Different people make step changes in different ways. A person may have  a health scare and make a dramatic change in their lifestyle. A person may make a creative breakthrough and go into another dimension in their work.

An athlete may hit a new peak that then becomes their normal level of performance. A pioneer may produce a transformational product that leads to companies changing the way they operate. People adopt a new paradigm – a new way of looking at the world – that leads to massive changes in societies.

Different people are also triggered into making step changes in different ways. A person may have a positive vision that shows great possibilities for themselves or other people. Alternatively, they may experience a shock and choose to adopt a more rewarding way of living.

A person or a group of people may start by embracing a new way of thinking – such as a new belief system, mental model or paradigm. They may then change their psychological approach and translate this into physical action.
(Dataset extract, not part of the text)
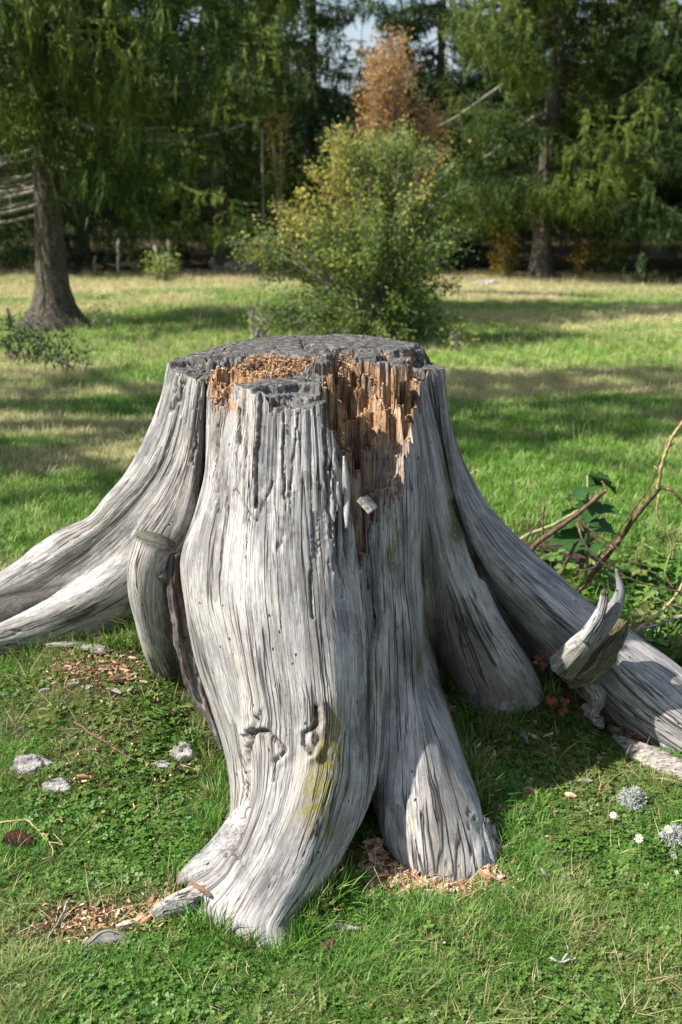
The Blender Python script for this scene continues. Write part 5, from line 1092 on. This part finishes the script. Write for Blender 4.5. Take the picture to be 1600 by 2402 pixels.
stalk('short brown upright stalk between the two thick ones', [(1300, 1375, 3.45), (1318, 1340, 3.45), (1338, 1300, 3.45), (1354, 1268, 3.45)], .008, .006, M['stalk'], seed=7)
stalk('thin dark stem arching down to the right border, the lower one', [(1354, 1228, 3.35), (1366, 1262, 3.3), (1400, 1310, 3.28), (1450, 1345, 3.26), (1520, 1372, 3.25), (1610, 1392, 3.25)], .0045, .003, M['stalk'], seed=8)
stalk('thin dark stem arching down to the right, the upper one', [(1356, 1218, 3.38), (1400, 1255, 3.36), (1440, 1280, 3.35), (1475, 1315, 3.34), (1540, 1332, 3.33)], .004, .0025, M['stalk'], seed=9)
stalk('dark bent branchlet leaving the stalk joint at the right border', [(1545, 1143, 3.4), (1575, 1150, 3.39), (1600, 1178, 3.38), (1625, 1200, 3.38)], .006, .005, M['stalk'], seed=10)
stalk('tan stick on the ground right of the curved spur', [(1488, 1482, 3.2), (1530, 1450, 3.22), (1575, 1410, 3.25), (1620, 1340, 3.3)], .007, .005, M['tanstalk'], seed=11, stubs=(20,))
stalk('second tan stick lying flat at the right border', [(1495, 1478, 3.15), (1550, 1462, 3.15), (1620, 1438, 3.15)], .006, .004, M['greychip'], seed=12)
stalk('thin upright brown twig left of the broken stalk', [(1205, 1305, 3.55), (1240, 1255, 3.55), (1275, 1208, 3.55)], .0045, .003, M['stalk'], seed=13)
stalk('thin straight twig crossing left of the broken stalk', [(1276, 1270, 3.5), (1274, 1225, 3.5), (1277, 1186, 3.5)], .004, .0035, M['stalk'], seed=14)
stalk('withered curling stem hanging at the right border', [(1545, 1160, 3.3), (1540, 1200, 3.3), (1560, 1240, 3.3), (1575, 1290, 3.3), (1560, 1340, 3.3), (1580, 1380, 3.3)], .003, .0025, M['tanstalk'], seed=15)
stalk('looping thin runner below the longest stalk', [(1345, 1320, 3.4), (1365, 1338, 3.38), (1395, 1330, 3.38), (1420, 1290, 3.38), (1450, 1262, 3.38)], .0025, .002, M['stalk'], seed=16)
stalk('straight thin stem beside the upper part of the longest stalk', [(1448, 1250, 3.44), (1490, 1190, 3.43), (1530, 1130, 3.42), (1550, 1070, 3.41)], .004, .003, M['stalk'], seed=17)
for k in range(14):
    a, b = random.uniform(1500, 1600), random.uniform(1250, 1500)
    stalk('tangled thin dry stem in the dark weeds at the right border', [(a, b, 3.35), (a+random.uniform(-50, 50), b-random.uniform(10, 50), 3.33), (a+random.uniform(-90, 90), b-random.uniform(-30, 90), 3.3)], .002, .0012, random.choice([M['stalk'], M['tanstalk']]), seed=20+k, knots=False)['group'] = 'tangled stems at the right border'
def leaf_mesh(name, L, w, mat, fold=.2, lobes=0, seed=0):
    ns = 9; v = []; 
    for k in range(ns):
        s = k/(ns-1); ww = w*math.sin(math.pi*min(1, s**.75))*(1 + (lobes and .22*math.cos(k*3.1))); z = -.35*L*s*s*.5
        v += [(s*L, -ww, z + fold*ww + .03*L*math.sin(k*2.1+seed)), (s*L, 0, z), (s*L, ww, z + fold*ww - .03*L*math.sin(k*1.7+seed))]
    return mesh_np(name, v, grid_faces(ns, 3), mat, link=False).data
lm = [leaf_mesh('leaf', .14, .038, M['bigleaf'], .25, 1, 1), leaf_mesh('leaf', .12, .040, M['bigleaf'], .3, 1, 2)]
x, y, z = P(1375, 1330, 3.75); wz = gz(x, 3.75); wt = thing('leafy_weed', 'upright weed with big dark green pointed leaves behind the dead stalks', 'weed', (x, 3.75, wz))
top_ = np.array(P(1378, 1115, 3.75)) - np.array([x, 3.75, wz]); MB().tube([(0, 0, 0), tuple(top_*.5+[.01, 0, 0]), tuple(top_)], [.008, .006, .004], 7).build('stem', M['greenstalk'], wt)
for k in range(17):
    s = .30 + .70*((k % 9)/8); o = bpy.data.objects.new('leaf', lm[k % 2]); col.objects.link(o); o.parent = wt; o.location = tuple(top_*s); o.rotation_euler = (random.gauss(0, .2), random.uniform(-.3, .45), k*2.4); sc2 = random.uniform(.7, 1.1); o.scale = (sc2,)*3
def rosette(lab, px, py, nl, L, mat, seed, name='leafy_weed', cat='weed', Y=None, lift=0.0):
    x, y, z = on_ground(px, py) if Y is None else P(px, py, Y); t = thing(name, lab, cat, (x, y, z+lift)); me = leaf_mesh('leaf', L, L*.28, mat, .25, 1, seed)
    for k in range(nl):
        o = bpy.data.objects.new('leaf', me); col.objects.link(o); o.parent = t; o.rotation_euler = (random.gauss(0, .2), -random.uniform(.1, .7), k*2.4+random.gauss(0, .3)); s = random.uniform(.6, 1.1); o.scale = (s,)*3
    return t
M['weedleaf'] = plain('rosette_leaf', (.075, .17, .03), .55, .3)
rosette('bright green broad leaved weed in the turf left of the surface root', 205, 2250, 6, .045, M['weedleaf'], 1)
rosette('broad leaved weed in the grass in the lower left corner', 190, 2330, 8, .05, M['weedleaf'], 2)
rosette('bright green leaves below the broken root piece', 1480, 1790, 7, .055, M['weedleaf'], 3)
rosette('pale withered leaf rosette left of the round lichen tuft', 1415, 1795, 6, .03, M['tanstalk'], 4)
rosette('low leafy weed beside the right front foot', 1175, 1930, 7, .045, M['weedleaf'], 5)
rosette('grey green lobed weed in the turf at the lower left', 150, 2095, 9, .04, M['weedleaf'], 6)
for k, (a, b) in enumerate(((1490, 1330), (1540, 1290), (1580, 1400), (1450, 1330), (1510, 1400), (1560, 1340))):
    rosette(['dark leafy weed under the longest stalk', 'dark leafy weed at the right border under the upper stems', 'dark leafy weed at the right border above the flat stick', 'dark leafy weed left of the tangled stems', 'dark leafy weed just above the curved spur', 'dark leafy weed amid the tangled stems'][k], a, b+30, 12, .06, M['bigleaf'], 10+k)
def redplant(lab, spots, Y):
    x, y, z = P(*spots[0], Y); t = thing('red_leaved_plant', lab, 'plant', (x, y, z-.05)); 
    pts2 = []
    for k, (a, b) in enumerate(spots):
        q = np.array(P(a, b, Y - .01*k)) - np.array([x, y, z-.05]); MB().tube([(0, 0, 0), tuple(q*.5 + [0, -.006, 0]), tuple(q)], .0009, 4).build('stem', M['redleaf'], t)
        a0 = random.uniform(0, 6)
        for j in range(3):
            v = [(0, 0, 0)]; a_ = a0 + j*2.094
            for u, w in ((.35, -.42), (.8, -.5), (1.0, -.2), (1.0, .2), (.8, .5), (.35, .42)):
                s = .013; v.append((s*(u*math.cos(a_)-w*math.sin(a_)), .004*w, s*(u*math.sin(a_)+w*math.cos(a_))))
            o = mesh_np('leaflet', v, [np.array([[0, 1, 2, 3], [0, 3, 4, 5]]), np.array([[0, 5, 6]])], M['redleaf'], t); o.location = tuple(q); o.rotation_euler = (random.gauss(-.5, .3), random.gauss(0, .2), random.gauss(0, .3))
redplant('small plant with dark red lobed leaves on the slope between the right roots', [(1275, 1535), (1260, 1548), (1290, 1542), (1272, 1562)], 2.78)
redplant('small plant with dark red lobed leaves at the tip of the middle right root', [(1300, 1650), (1325, 1645), (1320, 1668), (1292, 1640)], 2.70)
# dark thistly weeds and a stake at the left border of the pasture
for k, (a, b) in enumerate(((30, 850), (115, 850), (150, 880), (70, 860))):
    Y = 8.6; base = on_ground(a, b); fill = [tuple(np.array(base) + [random.uniform(-.22, .22), random.uniform(-.1, .1), random.uniform(.1, .42)]) for _ in range(12)]
    shrub('thistle', ['dark wiry thistle at the left border of the pasture', 'dark thistle with one tall head, right of the border one', 'low dark thistle nearest the stump on the left', 'low dark thistle between its two neighbours at the left border'][k], 'thistle', base, fill, (M['darkweed'], M['darkweed']), 60+k, 12, .035, .006, .0, spread=.03)
b0 = np.array(on_ground(28, 772)); o = MB().tube([b0 - [0, 0, .05], b0 + [-.02, 0, .14], b0 + [-.035, 0, .24]], [.028, .024, .016], 7).build('broken_stake', M['bark']); tag(o, 'short dark broken stake left of the thick spruce trunk', 'stake')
They get some quick wins, get into a positive cycle and develop a pattern of achieving ongoing success

Today there are many people who are taking such steps. Social enterprises such as The Ashoka Organization, The Unreasonable Group and the Singularity University, for example, are enabling people to shape a positive future.

You can discover more about these organisations via the following links. These are followed by three videos that show the kinds of work they do to bring about step change.




Let’s return to your own life and work. If appropriate, can you think of a way that you would like to develop in the future? You may choose to develop in a stimulating, steady or step change way.

If so, how would you like to develop? What might you do to continue to explore, learn and apply the ideas in your personal or professional life? What might be the benefits – for you or for other people – of taking these steps?

If you wish, try tackling the exercise on this theme. This invites you to do the following things.

Describe the specific things you can do to develop in a stimulating, steady or step change way. 

Describe the benefits of taking these steps and continuing to develop.